Les objectifs que vous affichez sont empreints d'une tentation malheureusement trop connue, celle de vouloir rééduquer ceux qui n'adoptent pas la pensée unique. Relisons cette phrase du rapport : « La proposition de loi a pour objectif de faire évoluer la perception du rôle social de chacun des parents ». La législation, au lieu de prendre en compte avec précaution la diversité des situations, s'inscrit dans une démarche idéologique.

Autre trait de ce texte, qui rappelle quelques précédents : la volonté de donner satisfaction à une petite minorité, au risque de perturber la vie de la grande majorité de nos concitoyens. Rappelons que le pourcentage des pères qui ont fait une demande de résidence alternée sans obtenir satisfaction est de 2,6 % sur l'ensemble des pères séparés.

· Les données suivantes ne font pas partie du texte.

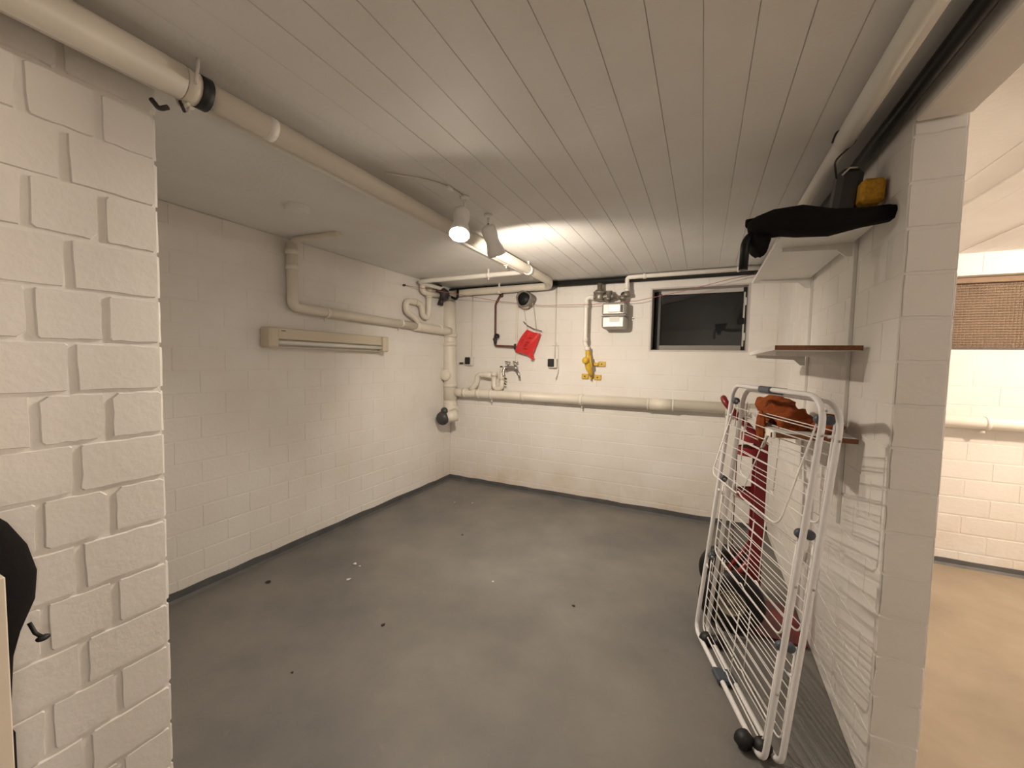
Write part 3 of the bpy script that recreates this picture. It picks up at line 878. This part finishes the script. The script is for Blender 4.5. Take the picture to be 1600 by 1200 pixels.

Ce texte s'inscrit dans la lignée de bien d'autres, aussi par sa précipitation. Sur un sujet aussi délicat, aucune étude d'impact, aucun avis du Conseil d'État – puisqu'il s'agit d'une proposition de loi – n'éclaire nos choix. À peine écrit, il aura déjà fallu le réécrire complètement en commission. Il faudra à nouveau le corriger ce soir, et Mme la ministre nous a indiqué qu'il devrait être complété dans les prochains mois.

Alors qu'un texte pourrait être annoncé sur la famille et la politique familiale, alors qu'est prévue la révision des lois de bioéthique, vous comprendrez l'inquiétude que soulève l'examen de cette proposition de loi.